[Start Given data]

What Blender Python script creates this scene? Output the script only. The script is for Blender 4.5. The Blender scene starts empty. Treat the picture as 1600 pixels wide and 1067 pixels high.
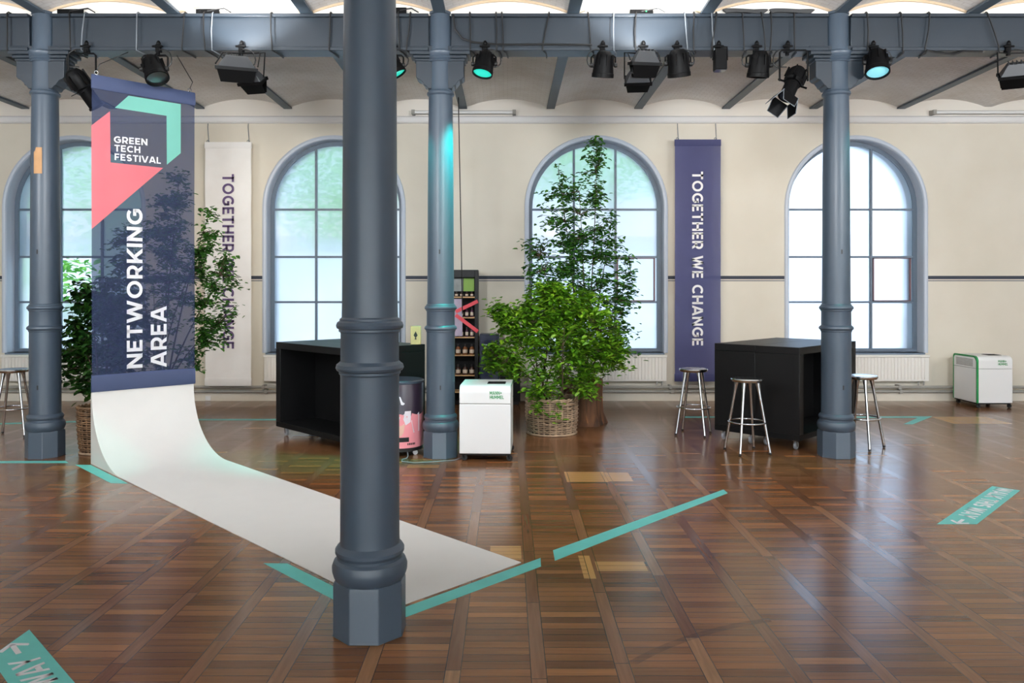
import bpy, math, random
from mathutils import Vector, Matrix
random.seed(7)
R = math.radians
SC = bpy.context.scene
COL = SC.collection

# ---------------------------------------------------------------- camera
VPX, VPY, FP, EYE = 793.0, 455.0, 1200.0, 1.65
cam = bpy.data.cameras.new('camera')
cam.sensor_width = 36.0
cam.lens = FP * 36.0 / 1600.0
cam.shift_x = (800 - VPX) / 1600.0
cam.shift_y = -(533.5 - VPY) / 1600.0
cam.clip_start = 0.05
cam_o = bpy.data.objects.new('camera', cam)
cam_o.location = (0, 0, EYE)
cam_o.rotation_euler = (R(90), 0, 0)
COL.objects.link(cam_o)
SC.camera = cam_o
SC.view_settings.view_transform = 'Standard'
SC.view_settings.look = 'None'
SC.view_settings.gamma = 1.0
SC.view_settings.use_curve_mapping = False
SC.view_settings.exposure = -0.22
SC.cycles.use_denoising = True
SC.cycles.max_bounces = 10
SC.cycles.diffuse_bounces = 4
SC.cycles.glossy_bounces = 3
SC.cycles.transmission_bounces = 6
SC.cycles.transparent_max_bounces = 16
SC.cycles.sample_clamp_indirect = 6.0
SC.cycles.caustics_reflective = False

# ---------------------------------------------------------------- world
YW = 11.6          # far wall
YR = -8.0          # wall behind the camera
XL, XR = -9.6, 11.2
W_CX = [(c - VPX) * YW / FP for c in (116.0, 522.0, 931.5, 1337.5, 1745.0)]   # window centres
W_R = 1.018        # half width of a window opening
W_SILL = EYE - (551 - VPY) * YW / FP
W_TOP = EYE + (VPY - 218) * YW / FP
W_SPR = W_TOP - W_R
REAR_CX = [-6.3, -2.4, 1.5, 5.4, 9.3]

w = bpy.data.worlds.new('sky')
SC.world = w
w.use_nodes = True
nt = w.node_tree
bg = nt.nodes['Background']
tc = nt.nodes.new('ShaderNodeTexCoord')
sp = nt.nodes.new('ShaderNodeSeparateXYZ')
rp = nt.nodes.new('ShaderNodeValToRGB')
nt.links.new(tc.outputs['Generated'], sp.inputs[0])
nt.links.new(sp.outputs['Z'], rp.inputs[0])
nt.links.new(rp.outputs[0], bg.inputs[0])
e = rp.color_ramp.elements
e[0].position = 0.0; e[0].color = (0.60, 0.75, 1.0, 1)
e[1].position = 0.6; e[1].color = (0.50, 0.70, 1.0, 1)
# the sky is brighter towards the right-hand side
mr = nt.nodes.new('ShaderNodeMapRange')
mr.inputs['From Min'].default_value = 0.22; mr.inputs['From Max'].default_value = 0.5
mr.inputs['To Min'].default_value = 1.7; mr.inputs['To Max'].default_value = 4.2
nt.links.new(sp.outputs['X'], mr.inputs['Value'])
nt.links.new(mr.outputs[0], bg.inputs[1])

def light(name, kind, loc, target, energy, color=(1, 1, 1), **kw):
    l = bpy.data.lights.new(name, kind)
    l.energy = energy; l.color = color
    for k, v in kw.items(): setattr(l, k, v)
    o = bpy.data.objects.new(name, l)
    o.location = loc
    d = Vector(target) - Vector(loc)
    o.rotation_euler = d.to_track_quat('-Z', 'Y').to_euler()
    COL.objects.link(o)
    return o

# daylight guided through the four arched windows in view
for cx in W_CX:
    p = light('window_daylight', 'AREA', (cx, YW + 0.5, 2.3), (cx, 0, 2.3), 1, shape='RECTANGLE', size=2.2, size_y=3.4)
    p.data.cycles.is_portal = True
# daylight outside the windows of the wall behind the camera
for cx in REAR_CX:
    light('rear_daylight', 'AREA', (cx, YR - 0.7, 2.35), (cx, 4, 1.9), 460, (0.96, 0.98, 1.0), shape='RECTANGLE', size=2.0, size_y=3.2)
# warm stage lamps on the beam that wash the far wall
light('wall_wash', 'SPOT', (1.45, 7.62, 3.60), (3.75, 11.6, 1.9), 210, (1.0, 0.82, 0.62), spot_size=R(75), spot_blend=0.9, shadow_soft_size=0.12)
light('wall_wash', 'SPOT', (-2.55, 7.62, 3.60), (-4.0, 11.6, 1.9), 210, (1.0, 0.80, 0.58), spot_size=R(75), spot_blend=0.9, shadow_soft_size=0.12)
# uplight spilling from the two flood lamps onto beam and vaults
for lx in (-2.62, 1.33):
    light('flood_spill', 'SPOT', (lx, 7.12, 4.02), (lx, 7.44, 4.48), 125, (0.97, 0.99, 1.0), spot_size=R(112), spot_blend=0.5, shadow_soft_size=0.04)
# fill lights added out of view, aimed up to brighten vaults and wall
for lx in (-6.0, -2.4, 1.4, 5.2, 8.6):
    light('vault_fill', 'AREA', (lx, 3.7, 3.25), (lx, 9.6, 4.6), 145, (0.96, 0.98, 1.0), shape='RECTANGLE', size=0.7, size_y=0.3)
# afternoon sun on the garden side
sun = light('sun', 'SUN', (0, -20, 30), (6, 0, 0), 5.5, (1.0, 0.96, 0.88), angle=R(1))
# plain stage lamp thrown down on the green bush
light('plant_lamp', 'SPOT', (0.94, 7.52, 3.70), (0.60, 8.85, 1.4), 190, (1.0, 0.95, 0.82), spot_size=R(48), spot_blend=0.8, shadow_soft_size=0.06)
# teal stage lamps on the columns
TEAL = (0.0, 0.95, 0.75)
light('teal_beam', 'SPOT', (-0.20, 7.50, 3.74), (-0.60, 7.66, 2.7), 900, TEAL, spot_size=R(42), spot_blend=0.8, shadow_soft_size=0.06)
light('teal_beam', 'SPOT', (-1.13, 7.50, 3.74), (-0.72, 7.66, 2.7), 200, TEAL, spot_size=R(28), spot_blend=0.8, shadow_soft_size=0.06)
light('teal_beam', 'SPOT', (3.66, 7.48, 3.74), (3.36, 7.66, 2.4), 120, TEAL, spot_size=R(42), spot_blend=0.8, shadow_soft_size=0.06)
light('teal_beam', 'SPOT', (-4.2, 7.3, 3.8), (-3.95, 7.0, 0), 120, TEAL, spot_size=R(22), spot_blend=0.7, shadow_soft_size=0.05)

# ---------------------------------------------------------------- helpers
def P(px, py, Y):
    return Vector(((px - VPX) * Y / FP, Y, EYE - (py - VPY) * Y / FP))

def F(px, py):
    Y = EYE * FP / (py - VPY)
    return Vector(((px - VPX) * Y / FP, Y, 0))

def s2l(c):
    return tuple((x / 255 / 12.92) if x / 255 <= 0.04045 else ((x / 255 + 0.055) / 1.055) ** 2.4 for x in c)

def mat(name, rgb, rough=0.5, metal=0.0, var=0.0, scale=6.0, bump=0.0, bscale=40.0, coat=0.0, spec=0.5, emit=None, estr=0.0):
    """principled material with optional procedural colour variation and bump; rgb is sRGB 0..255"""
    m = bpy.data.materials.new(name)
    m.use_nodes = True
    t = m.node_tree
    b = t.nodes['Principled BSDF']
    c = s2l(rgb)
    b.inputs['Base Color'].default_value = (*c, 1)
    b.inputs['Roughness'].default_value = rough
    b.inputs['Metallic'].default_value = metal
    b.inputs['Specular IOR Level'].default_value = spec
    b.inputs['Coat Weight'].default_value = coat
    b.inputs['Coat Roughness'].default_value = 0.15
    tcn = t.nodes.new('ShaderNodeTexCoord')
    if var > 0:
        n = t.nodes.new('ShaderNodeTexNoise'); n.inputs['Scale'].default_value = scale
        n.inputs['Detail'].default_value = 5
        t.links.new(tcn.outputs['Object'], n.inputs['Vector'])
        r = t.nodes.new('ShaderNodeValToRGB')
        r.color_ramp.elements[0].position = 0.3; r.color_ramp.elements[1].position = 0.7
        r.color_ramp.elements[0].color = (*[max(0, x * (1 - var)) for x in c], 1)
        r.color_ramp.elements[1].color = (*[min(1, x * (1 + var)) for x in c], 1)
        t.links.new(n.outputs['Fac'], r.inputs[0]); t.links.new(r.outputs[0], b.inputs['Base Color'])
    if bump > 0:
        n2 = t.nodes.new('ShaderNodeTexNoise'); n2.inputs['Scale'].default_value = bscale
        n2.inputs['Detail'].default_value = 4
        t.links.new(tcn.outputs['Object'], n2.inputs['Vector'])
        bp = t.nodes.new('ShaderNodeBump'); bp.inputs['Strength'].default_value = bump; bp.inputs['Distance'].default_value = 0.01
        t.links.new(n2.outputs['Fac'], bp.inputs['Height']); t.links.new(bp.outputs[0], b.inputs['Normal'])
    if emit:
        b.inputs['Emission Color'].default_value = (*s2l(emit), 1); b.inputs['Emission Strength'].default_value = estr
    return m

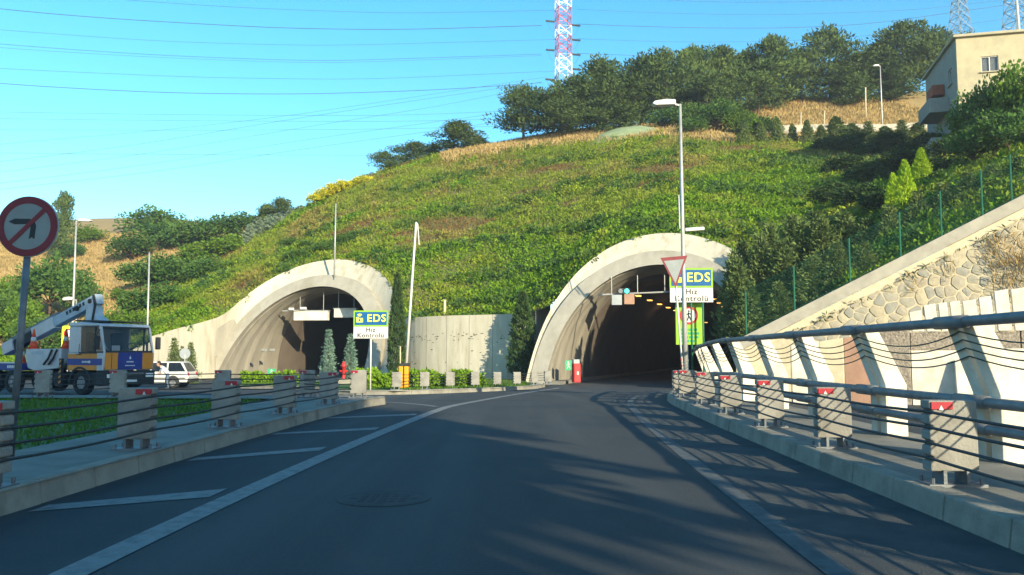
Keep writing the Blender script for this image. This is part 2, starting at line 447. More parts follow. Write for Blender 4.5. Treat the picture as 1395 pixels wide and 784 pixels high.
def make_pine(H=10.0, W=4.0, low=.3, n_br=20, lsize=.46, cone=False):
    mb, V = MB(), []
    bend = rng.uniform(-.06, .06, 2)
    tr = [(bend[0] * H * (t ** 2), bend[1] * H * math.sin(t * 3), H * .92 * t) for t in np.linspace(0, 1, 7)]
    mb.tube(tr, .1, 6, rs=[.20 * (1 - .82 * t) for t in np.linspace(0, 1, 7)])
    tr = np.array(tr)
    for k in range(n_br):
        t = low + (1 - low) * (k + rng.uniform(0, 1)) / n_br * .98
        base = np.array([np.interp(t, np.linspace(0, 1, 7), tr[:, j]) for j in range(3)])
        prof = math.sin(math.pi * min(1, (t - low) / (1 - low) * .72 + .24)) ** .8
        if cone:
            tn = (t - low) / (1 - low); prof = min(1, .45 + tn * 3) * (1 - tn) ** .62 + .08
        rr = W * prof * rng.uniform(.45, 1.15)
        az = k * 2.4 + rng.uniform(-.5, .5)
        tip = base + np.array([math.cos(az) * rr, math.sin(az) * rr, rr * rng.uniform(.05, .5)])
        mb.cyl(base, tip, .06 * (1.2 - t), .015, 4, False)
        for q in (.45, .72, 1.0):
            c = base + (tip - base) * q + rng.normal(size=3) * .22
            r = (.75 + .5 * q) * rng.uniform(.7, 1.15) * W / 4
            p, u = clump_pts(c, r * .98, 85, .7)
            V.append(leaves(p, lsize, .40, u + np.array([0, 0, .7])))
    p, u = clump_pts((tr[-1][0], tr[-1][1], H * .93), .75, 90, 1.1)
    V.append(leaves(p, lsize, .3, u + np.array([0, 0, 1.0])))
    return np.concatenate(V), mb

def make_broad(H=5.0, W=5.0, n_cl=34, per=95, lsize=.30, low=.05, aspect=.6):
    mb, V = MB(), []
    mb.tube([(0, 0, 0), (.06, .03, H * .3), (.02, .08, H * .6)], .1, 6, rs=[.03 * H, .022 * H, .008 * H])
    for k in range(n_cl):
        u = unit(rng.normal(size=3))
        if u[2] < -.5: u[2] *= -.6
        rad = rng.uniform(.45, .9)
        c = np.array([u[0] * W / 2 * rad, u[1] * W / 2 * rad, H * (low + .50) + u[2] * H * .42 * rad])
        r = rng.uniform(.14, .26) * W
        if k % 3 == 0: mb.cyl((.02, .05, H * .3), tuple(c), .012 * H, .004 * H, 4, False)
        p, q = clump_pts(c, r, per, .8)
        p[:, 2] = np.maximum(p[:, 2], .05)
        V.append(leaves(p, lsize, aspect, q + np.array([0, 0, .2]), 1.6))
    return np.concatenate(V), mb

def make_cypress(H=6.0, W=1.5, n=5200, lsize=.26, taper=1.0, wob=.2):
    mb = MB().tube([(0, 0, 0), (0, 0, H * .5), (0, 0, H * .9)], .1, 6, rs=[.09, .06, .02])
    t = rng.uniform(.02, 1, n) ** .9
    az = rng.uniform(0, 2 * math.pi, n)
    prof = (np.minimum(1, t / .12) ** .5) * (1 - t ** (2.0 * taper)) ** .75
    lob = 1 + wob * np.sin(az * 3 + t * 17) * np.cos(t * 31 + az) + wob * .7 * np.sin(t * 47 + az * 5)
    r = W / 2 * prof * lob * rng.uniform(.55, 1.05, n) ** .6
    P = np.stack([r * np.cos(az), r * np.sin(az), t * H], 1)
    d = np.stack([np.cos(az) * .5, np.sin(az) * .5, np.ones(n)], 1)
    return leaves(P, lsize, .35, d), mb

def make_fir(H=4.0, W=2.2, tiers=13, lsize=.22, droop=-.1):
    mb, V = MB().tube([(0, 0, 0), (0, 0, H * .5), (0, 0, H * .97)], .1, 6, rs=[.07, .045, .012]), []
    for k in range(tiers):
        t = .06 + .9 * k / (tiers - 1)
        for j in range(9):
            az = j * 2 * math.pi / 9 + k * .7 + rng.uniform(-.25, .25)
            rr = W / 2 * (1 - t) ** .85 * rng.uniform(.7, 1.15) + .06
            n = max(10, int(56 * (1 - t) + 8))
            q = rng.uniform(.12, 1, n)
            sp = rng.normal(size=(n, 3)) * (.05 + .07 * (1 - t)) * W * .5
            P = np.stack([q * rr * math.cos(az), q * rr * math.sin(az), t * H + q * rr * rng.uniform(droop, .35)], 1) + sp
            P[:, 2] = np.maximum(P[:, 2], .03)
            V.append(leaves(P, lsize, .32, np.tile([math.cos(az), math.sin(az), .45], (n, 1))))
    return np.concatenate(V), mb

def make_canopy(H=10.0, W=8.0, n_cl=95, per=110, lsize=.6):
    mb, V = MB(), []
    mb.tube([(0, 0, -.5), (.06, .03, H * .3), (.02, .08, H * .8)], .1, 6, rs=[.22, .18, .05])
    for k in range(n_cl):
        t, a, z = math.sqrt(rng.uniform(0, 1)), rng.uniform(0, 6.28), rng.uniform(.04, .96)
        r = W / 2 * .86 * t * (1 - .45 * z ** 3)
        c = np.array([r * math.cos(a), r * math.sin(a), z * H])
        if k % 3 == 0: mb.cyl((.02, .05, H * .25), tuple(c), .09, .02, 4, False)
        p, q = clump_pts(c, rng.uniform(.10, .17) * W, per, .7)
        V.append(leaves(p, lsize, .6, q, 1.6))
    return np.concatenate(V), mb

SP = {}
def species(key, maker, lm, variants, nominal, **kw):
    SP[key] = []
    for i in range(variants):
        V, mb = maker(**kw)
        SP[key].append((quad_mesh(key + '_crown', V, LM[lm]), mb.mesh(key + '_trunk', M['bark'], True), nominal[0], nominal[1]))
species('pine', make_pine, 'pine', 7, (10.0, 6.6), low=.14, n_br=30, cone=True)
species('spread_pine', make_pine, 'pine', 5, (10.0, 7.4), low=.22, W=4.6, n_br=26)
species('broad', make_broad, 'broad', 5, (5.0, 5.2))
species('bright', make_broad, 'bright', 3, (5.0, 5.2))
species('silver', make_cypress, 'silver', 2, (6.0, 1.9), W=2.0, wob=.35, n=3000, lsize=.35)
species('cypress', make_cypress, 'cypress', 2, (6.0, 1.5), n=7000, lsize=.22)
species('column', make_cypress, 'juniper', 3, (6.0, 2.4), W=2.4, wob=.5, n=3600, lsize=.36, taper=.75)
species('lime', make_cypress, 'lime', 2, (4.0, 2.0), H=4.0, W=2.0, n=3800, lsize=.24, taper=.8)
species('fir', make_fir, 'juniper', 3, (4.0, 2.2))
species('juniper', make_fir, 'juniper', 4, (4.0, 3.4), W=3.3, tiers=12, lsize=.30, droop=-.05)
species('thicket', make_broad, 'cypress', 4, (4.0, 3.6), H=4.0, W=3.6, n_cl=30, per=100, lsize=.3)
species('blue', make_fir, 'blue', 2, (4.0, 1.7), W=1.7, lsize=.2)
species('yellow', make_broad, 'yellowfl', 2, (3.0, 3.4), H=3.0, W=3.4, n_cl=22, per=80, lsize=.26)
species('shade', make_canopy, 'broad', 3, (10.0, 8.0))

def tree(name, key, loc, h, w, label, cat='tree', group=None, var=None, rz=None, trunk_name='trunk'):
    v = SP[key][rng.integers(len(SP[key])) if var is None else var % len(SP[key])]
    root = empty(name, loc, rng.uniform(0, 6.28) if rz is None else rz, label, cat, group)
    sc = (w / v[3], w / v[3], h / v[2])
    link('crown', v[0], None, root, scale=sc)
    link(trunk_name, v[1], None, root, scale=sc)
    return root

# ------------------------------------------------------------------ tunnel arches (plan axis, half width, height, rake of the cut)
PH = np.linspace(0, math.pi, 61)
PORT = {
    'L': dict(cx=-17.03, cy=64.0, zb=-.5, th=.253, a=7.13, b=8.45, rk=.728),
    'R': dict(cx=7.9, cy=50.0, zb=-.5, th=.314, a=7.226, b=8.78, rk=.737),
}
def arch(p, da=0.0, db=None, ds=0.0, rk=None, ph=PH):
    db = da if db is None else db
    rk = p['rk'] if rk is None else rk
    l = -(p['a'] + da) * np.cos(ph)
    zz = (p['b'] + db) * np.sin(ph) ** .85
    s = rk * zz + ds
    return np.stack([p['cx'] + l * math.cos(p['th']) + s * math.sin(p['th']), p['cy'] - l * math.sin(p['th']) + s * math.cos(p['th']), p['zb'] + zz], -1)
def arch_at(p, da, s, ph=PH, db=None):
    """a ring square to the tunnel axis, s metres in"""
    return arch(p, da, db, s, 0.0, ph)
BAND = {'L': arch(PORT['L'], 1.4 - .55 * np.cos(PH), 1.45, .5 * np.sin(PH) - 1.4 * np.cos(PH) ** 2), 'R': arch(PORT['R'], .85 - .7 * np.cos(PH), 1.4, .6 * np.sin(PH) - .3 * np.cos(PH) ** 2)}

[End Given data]

Please transcribe, word for word, every line from the first line of the records above through the line containing "REAR_CX = [-6.3, -2.4, 1.5, 5.4, 9.3]", and leave out any pictures.

What Blender Python script creates this scene? Output the script only. The script is for Blender 4.5. The Blender scene starts empty. Treat the picture as 1600 pixels wide and 1067 pixels high.
import bpy, math, random
from mathutils import Vector, Matrix
random.seed(7)
R = math.radians
SC = bpy.context.scene
COL = SC.collection

# ---------------------------------------------------------------- camera
VPX, VPY, FP, EYE = 793.0, 455.0, 1200.0, 1.65
cam = bpy.data.cameras.new('camera')
cam.sensor_width = 36.0
cam.lens = FP * 36.0 / 1600.0
cam.shift_x = (800 - VPX) / 1600.0
cam.shift_y = -(533.5 - VPY) / 1600.0
cam.clip_start = 0.05
cam_o = bpy.data.objects.new('camera', cam)
cam_o.location = (0, 0, EYE)
cam_o.rotation_euler = (R(90), 0, 0)
COL.objects.link(cam_o)
SC.camera = cam_o
SC.view_settings.view_transform = 'Standard'
SC.view_settings.look = 'None'
SC.view_settings.gamma = 1.0
SC.view_settings.use_curve_mapping = False
SC.view_settings.exposure = -0.22
SC.cycles.use_denoising = True
SC.cycles.max_bounces = 10
SC.cycles.diffuse_bounces = 4
SC.cycles.glossy_bounces = 3
SC.cycles.transmission_bounces = 6
SC.cycles.transparent_max_bounces = 16
SC.cycles.sample_clamp_indirect = 6.0
SC.cycles.caustics_reflective = False

# ---------------------------------------------------------------- world
YW = 11.6          # far wall
YR = -8.0          # wall behind the camera
XL, XR = -9.6, 11.2
W_CX = [(c - VPX) * YW / FP for c in (116.0, 522.0, 931.5, 1337.5, 1745.0)]   # window centres
W_R = 1.018        # half width of a window opening
W_SILL = EYE - (551 - VPY) * YW / FP
W_TOP = EYE + (VPY - 218) * YW / FP
W_SPR = W_TOP - W_R
REAR_CX = [-6.3, -2.4, 1.5, 5.4, 9.3]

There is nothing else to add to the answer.